▶ **AIM OF THE TASK**
Print the records below exactly, starting at the first line and stopping after the line that contains "garden', 'woodland', kind='stuff')". Leave out any pictures.

-- Start of ENTRIES SUPPLIED --

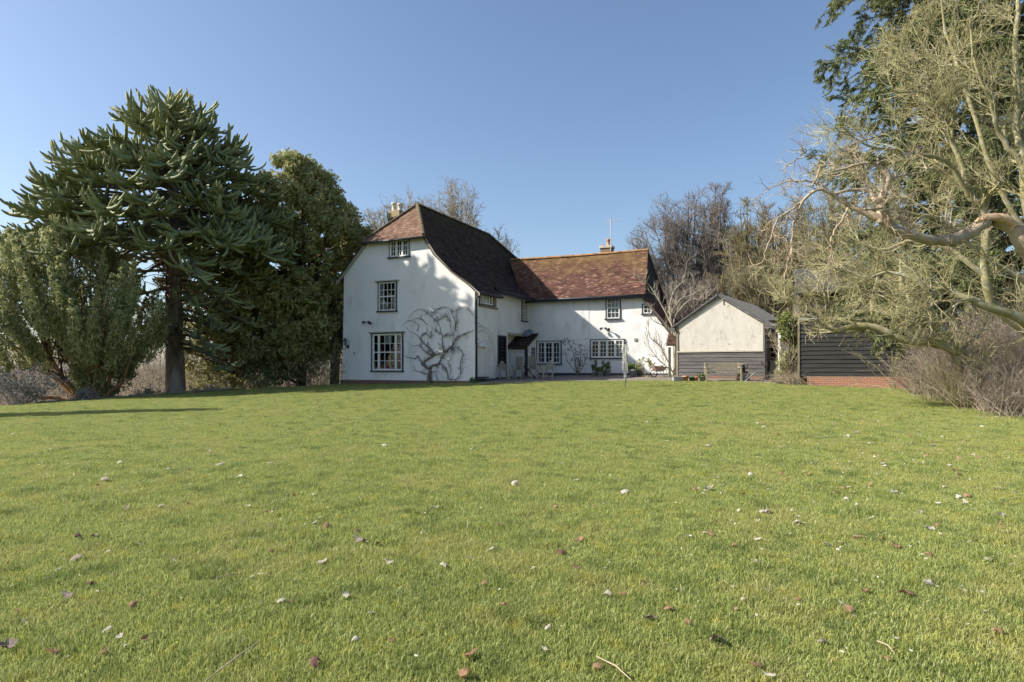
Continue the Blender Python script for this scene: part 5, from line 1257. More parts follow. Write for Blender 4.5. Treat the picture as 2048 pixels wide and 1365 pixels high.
# hedge and far wood that close the view (one uncountable mass)
rg = np.random.default_rng(71); n = 520
x = np.concatenate([rg.uniform(-42, -9, 300), rg.uniform(8, 55, 220)]); y = np.where(x < 0, rg.uniform(44, 60, n), rg.uniform(46, 64, n)); z = ground(x, y) - .3
S = np.stack([x, y, z], 1); D = np.stack([rg.normal(0, .25, n), rg.normal(0, .25, n), np.ones(n)], 1)
b0 = curves(rg, S, D, np.where(x < 0, 4.6, 7.5) * rg.uniform(.6, 1.1, n), np.full(n, .05), 7, .1)
b1 = spawn(rg, *b0, 4200, (.3, .9), (.3, .5), .1, .6, .2, 5, rmin=.014); b2 = spawn(rg, *b1, 13000, (.3, .9), (.4, .7), .1, .7, .1, 4, rmin=.011)
hw = mesh_tubes('far_woodland', [b0, b1, b2], 3, 'twig_far', None, (0, 0, 0)); tag(hw, 'mass of bare brown undergrowth and wood beyond the garden', 'woodland', kind='stuff')

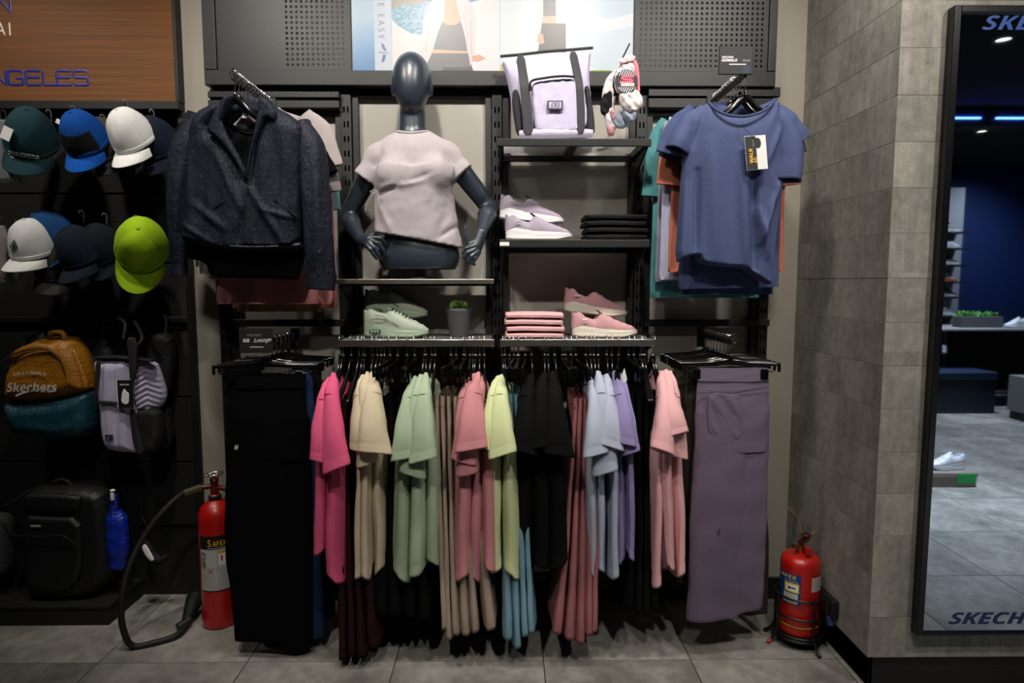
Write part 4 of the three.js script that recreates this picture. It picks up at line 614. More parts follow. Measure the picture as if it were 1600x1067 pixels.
// trousers folded on a clip hanger and seen edge-on: a soft pleat with a rounded foot
function railPants(label, color, { x0, x1, y0, y1, w0, w1, seed, z = 0.36, d0 = 0.13, d1 = 0.19, group }) {
  const m = cm(color), t = thing('trousers', label, 'trousers', [x1, y1, z], group), s = seed;
  const f = (u, v) => 0.0035 * Math.sin(u * 6.283 * 4 + s + 2 * v) * sm(0.05, 0.6, v) + 0.003 * N(u * 6, v * 6, s);
  part(t, 'leg', tube([[x0, y0 - 0.03, z], [mix(x0, x1, .25), mix(y0, y1, .35), z + 0.01], [mix(x0, x1, .65), mix(y0, y1, .75), z + 0.012], [x1, y1, z + 0.01]], { a: [w0 * .9, w0, mix(w0, w1, .6), w1], b: [d0, d0 * 1.05, mix(d0, d1, .6), d1], n: 56, m: 56, e: 0.6, fold: f, tilt: 0.006 * Math.sin(s) }), m);
  part(t, 'waistband', tube([[x0, y0 + 0.004, z], [x0, y0 - 0.035, z]], { a: [w0 * 0.85, w0 * 0.95], b: [d0 * 0.98, d0], n: 8, m: 48, fold: (u, v) => 0.003 * Math.sin(u * 60 + s) }), m);
  return t;
}
{
  const T = railTee, FU = 0xd65a80, CR = 0xc9bba0, GR = 0xa0b297, RO = 0xc28388, LI = 0xc6cf9e, BK = 0x0a0a0b, BL = 0xa6adc0, VI = 0x8a80ac, PK = 0xdeaaad;
  T('fuchsia pink tee nearest the blue trousers, leftmost tee on the left rail', FU, { top: [-0.698,1.116,0.36], sh: [-0.686,1.047,0.52], hem: [-0.674,0.837,0.6], hw: 0.045, body: [[-0.701,0.85,0.45], [-0.711,0.461,0.45]], bw: 0.027, seed: 1 });
  T('fuchsia pink tee beside the leftmost one, hem hanging lower', FU, { top: [-0.68,1.134,0.36], sh: [-0.656,1.068,0.53], hem: [-0.618,0.817,0.625], hw: 0.05, body: [[-0.648,0.85,0.45], [-0.66,0.361,0.44]], bw: 0.027, seed: 2 });
  T('cream tee at the left of the cream group', CR, { top: [-0.564,1.126,0.36], sh: [-0.553,1.061,0.52], hem: [-0.536,0.875,0.59], hw: 0.046, body: [[-0.563,0.85,0.45], [-0.571,0.36,0.45]], bw: 0.019, seed: 3 });
  T('cream tee in the middle of the cream group', CR, { top: [-0.546,1.136,0.36], sh: [-0.531,1.078,0.52], hem: [-0.516,0.823,0.58], hw: 0.044, body: [[-0.53,0.847,0.44], [-0.537,0.366,0.44]], bw: 0.019, seed: 4 });
  T('cream tee at the right of the cream group with the widest sleeve', CR, { top: [-0.525,1.139,0.36], sh: [-0.5,1.075,0.53], hem: [-0.477,0.877,0.625], hw: 0.062, body: [[-0.49,0.85,0.45], [-0.497,0.376,0.45]], bw: 0.019, seed: 5 });
  T('sage green tee at the left of the green group', GR, { top: [-0.358,1.12,0.36], sh: [-0.362,1.053,0.52], hem: [-0.372,0.848,0.6], hw: 0.052, body: [[-0.396,0.793,0.43], [-0.408,0.358,0.43]], bw: 0.031, seed: 6 });
  T('sage green tee in the middle of the green group', GR, { top: [-0.335,1.128,0.36], sh: [-0.334,1.062,0.525], hem: [-0.346,0.784,0.59], hw: 0.045, body: [[-0.335,0.798,0.45], [-0.344,0.38,0.45]], bw: 0.032, seed: 7 });
  T('sage green tee at the right of the green group with the widest body', GR, { top: [-0.315,1.133,0.36], sh: [-0.307,1.067,0.53], hem: [-0.305,0.846,0.62], hw: 0.05, body: [[-0.276,0.795,0.44], [-0.277,0.412,0.45]], bw: 0.03, seed: 8 });
  T('dusty rose tee at the left of the rose group', RO, { top: [-0.142,1.125,0.36], sh: [-0.153,1.053,0.52], hem: [-0.155,0.832,0.59], hw: 0.05, body: [[-0.16,0.846,0.44], [-0.173,0.359,0.44]], bw: 0.027, seed: 9 });
  T('dusty rose tee in the middle of the rose group, sleeve tucked lower', RO, { top: [-0.124,1.13,0.36], sh: [-0.136,1.066,0.525], hem: [-0.144,0.786,0.58], hw: 0.05, body: [[-0.111,0.849,0.45], [-0.119,0.347,0.45]], bw: 0.027, seed: 10 });
  T('dusty rose tee at the right of the rose group with the front sleeve', RO, { top: [-0.109,1.136,0.36], sh: [-0.121,1.073,0.535], hem: [-0.126,0.887,0.63], hw: 0.058, body: [[-0.066,0.846,0.44], [-0.067,0.4,0.45]], bw: 0.026, seed: 12 });
  T('lime tee at the left of the lime pair', LI, { top: [-0.031,1.12,0.36], sh: [-0.044,1.06,0.52], hem: [-0.048,0.876,0.6], hw: 0.045, body: [[-0.041,0.846,0.44], [-0.037,0.385,0.44]], bw: 0.026, seed: 13 });
  T('lime tee at the right of the lime pair, hem lower', LI, { top: [-0.016,1.125,0.36], sh: [-0.022,1.067,0.53], hem: [-0.012,0.866,0.625], hw: 0.048, body: [[0.017,0.849,0.45], [0.027,0.368,0.45]], bw: 0.028, seed: 14 });
  T('black tee at the left of the black group beside the lime tee', BK, { top: [0.098,1.128,0.36], sh: [0.077,1.06,0.52], hem: [0.071,0.869,0.6], hw: 0.05, body: [[0.07,0.846,0.44], [0.068,0.374,0.44]], bw: 0.034, seed: 15 });
  T('black tee in the middle of the black group', BK, { top: [0.155,1.135,0.36], sh: [0.133,1.06,0.52], hem: [0.123,0.888,0.6], hw: 0.055, body: [[0.134,0.846,0.44], [0.14,0.405,0.44]], bw: 0.036, seed: 16 });
  T('black tee at the right of the black group beside the rose trousers', BK, { top: [0.186,1.14,0.36], sh: [0.184,1.062,0.53], hem: [0.197,0.864,0.62], hw: 0.06, body: [[0.201,0.848,0.45], [0.211,0.415,0.45]], bw: 0.036, seed: 17 });
  T('pale blue tee at the left of the pale blue group', BL, { top: [0.336,1.114,0.36], sh: [0.334,1.052,0.53], hem: [0.331,0.864,0.62], hw: 0.046, body: [[0.335,0.822,0.45], [0.335,0.366,0.45]], bw: 0.019, seed: 18 });
  T('pale blue tee in the middle of the pale blue group', BL, { top: [0.367,1.14,0.36], sh: [0.36,1.071,0.53], hem: [0.37,0.795,0.6], hw: 0.044, body: [[0.373,0.822,0.45], [0.376,0.377,0.45]], bw: 0.019, seed: 20 });
  T('pale blue tee at the right of the pale blue group next to the violet one', BL, { top: [0.4,1.127,0.36], sh: [0.393,1.06,0.525], hem: [0.389,0.89,0.61], hw: 0.044, body: [[0.408,0.822,0.45], [0.417,0.361,0.45]], bw: 0.019, seed: 19 });
  T('violet tee beside the pale blue group, front sleeve', VI, { top: [0.431,1.14,0.36], sh: [0.433,1.064,0.52], hem: [0.438,0.899,0.6], hw: 0.044, body: [[0.437,0.845,0.44], [0.446,0.42,0.44]], bw: 0.016, seed: 21 });
  T('violet tee to the right of the first violet one, sleeve hanging lower', VI, { top: [0.452,1.13,0.36], sh: [0.452,1.048,0.51], hem: [0.463,0.862,0.58], hw: 0.042, body: [[0.469,0.84,0.42], [0.475,0.443,0.42]], bw: 0.016, seed: 22 });
  T('baby pink tee at the left of the pink group with the long side drop', PK, { top: [0.62,1.14,0.36], sh: [0.596,1.061,0.53], hem: [0.573,0.88,0.63], hw: 0.05, body: [[0.583,0.819,0.44], [0.595,0.318,0.44]], bw: 0.021, seed: 23 });
  T('baby pink tee in the middle of the pink group', PK, { top: [0.636,1.145,0.36], sh: [0.621,1.07,0.525], hem: [0.626,0.937,0.61], hw: 0.05, body: [[0.621,0.821,0.45], [0.633,0.397,0.45]], bw: 0.021, seed: 24 });
  T('baby pink tee at the right end of the right rail', PK, { top: [0.651,1.14,0.36], sh: [0.64,1.052,0.51], hem: [0.632,0.849,0.57], hw: 0.05, body: [[0.664,0.818,0.44], [0.68,0.361,0.43]], bw: 0.021, seed: 25 });
  const P = railPants, S = (n) => n * 0.0026;
  const row = (list, f) => list.forEach((q, i) => f(q, i));
  row([['leftmost', 541, 541, 1026], ['second', 553, 556, 1022], ['third', 564, 572, 1024], ['rightmost', 576, 589, 1014]], ([l, a, b, y], i) => P('dark maroon trousers under the cream tees, ' + l + ' of the four', 0x250d13, { x0: (a - 790) * 0.00262, x1: (b - 790) * 0.00256, y0: 1.05, y1: (1026 - y) * 0.0036 + 0.045, w0: 0.016, w1: 0.023, seed: 30 + i }));
  row([['leftmost', 603, 603, 965], ['second', 618, 622, 968], ['third', 634, 646, 970], ['rightmost', 648, 668, 972]], ([l, a, b, y], i) => P('black trousers between the cream and green tees, ' + l + ' of the four', 0x080809, { x0: (a - 790) * 0.00262, x1: (b - 790) * 0.0026, y0: 1.05, y1: (1026 - y) * 0.0028 + 0.045, w0: 0.018, w1: 0.03, seed: 40 + i, z: 0.34 }));
  row([['leftmost', 688, 696, 985], ['second', 697, 704, 998], ['third', 706, 714, 993], ['fourth', 716, 728, 994], ['fifth', 727, 742, 990], ['rightmost', 738, 766, 986]], ([l, a, b, y], i) => P('beige taupe trousers beside the green tees, ' + l + ' of the six', 0x97887a, { x0: (a - 790) * 0.00262, x1: (b - 790) * 0.00252, y0: 1.058, y1: (1026 - y) * 0.0032 + 0.04, w0: 0.013, w1: i === 5 ? 0.03 : 0.019, seed: 50 + i, d1: 0.2 }));
  row([['leftmost', 790, 793, 1000], ['second', 797, 807, 1010], ['third', 806, 819, 994], ['rightmost', 815, 830, 990]], ([l, a, b, y], i) => P('light blue trousers under the lime and black tees, ' + l + ' of the four', 0x6e92a2, { x0: (a - 790) * 0.00262, x1: (b - 790) * 0.00252, y0: 1.063, y1: (1026 - y) * 0.0032 + 0.04, w0: 0.014, w1: 0.021, seed: 60 + i, d1: 0.2 }));
  row([['leftmost', 893, 870, 992], ['second', 900, 889, 1000], ['third', 908, 905, 1005], ['fourth', 916, 917, 994], ['rightmost', 924, 925, 990]], ([l, a, b, y], i) => P('rose red trousers between the black and pale blue tees, ' + l + ' of the five', 0x935f61, { x0: (a - 790) * 0.00262, x1: (b - 790) * 0.00252, y0: 1.049, y1: (1026 - y) * 0.0032 + 0.04, w0: 0.014, w1: i < 2 ? 0.026 : 0.02, seed: 70 + i, d1: 0.2 }));
  row([['leftmost', 978, 976, 960], ['second', 990, 990, 966], ['third', 1001, 1003, 968], ['rightmost', 1011, 1016, 962]], ([l, a, b, y], i) => P('black trousers between the violet and pink tees, ' + l + ' of the four', 0x080809, { x0: (a - 790) * 0.00262, x1: (b - 790) * 0.0026, y0: 1.075, y1: (1026 - y) * 0.0028 + 0.045, w0: 0.015, w1: 0.022, seed: 80 + i, z: 0.33 }));
  P('dull plum trousers showing as a sliver left of the baby pink tees', 0x5d3f4c, { x0: 0.606, x1: 0.614, y0: 1.035, y1: 0.4, w0: 0.014, w1: 0.016, seed: 90 });
  const tg = thing('paper_tag', 'pale translucent tag standing up beside the violet tees', 'tag', [0.461,1.1,0.47]); part(tg, 'card', puff([[0.457,1.17],[0.468,1.125],[0.456,1.095],[0.443,1.13]], { z: 0.48, t: 0.001, e: 0.004, cell: 0.003, round: 0 }), M.paper);
}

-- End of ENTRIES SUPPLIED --

▶ **WRITTEN ANSWER**
Continue the Blender Python script for this scene: part 5, from line 1257. More parts follow. Write for Blender 4.5. Treat the picture as 2048 pixels wide and 1365 pixels high.
# hedge and far wood that close the view (one uncountable mass)
rg = np.random.default_rng(71); n = 520
x = np.concatenate([rg.uniform(-42, -9, 300), rg.uniform(8, 55, 220)]); y = np.where(x < 0, rg.uniform(44, 60, n), rg.uniform(46, 64, n)); z = ground(x, y) - .3
S = np.stack([x, y, z], 1); D = np.stack([rg.normal(0, .25, n), rg.normal(0, .25, n), np.ones(n)], 1)
b0 = curves(rg, S, D, np.where(x < 0, 4.6, 7.5) * rg.uniform(.6, 1.1, n), np.full(n, .05), 7, .1)
b1 = spawn(rg, *b0, 4200, (.3, .9), (.3, .5), .1, .6, .2, 5, rmin=.014); b2 = spawn(rg, *b1, 13000, (.3, .9), (.4, .7), .1, .7, .1, 4, rmin=.011)
hw = mesh_tubes('far_woodland', [b0, b1, b2], 3, 'twig_far', None, (0, 0, 0)); tag(hw, 'mass of bare brown undergrowth and wood beyond the garden', 'woodland', kind='stuff')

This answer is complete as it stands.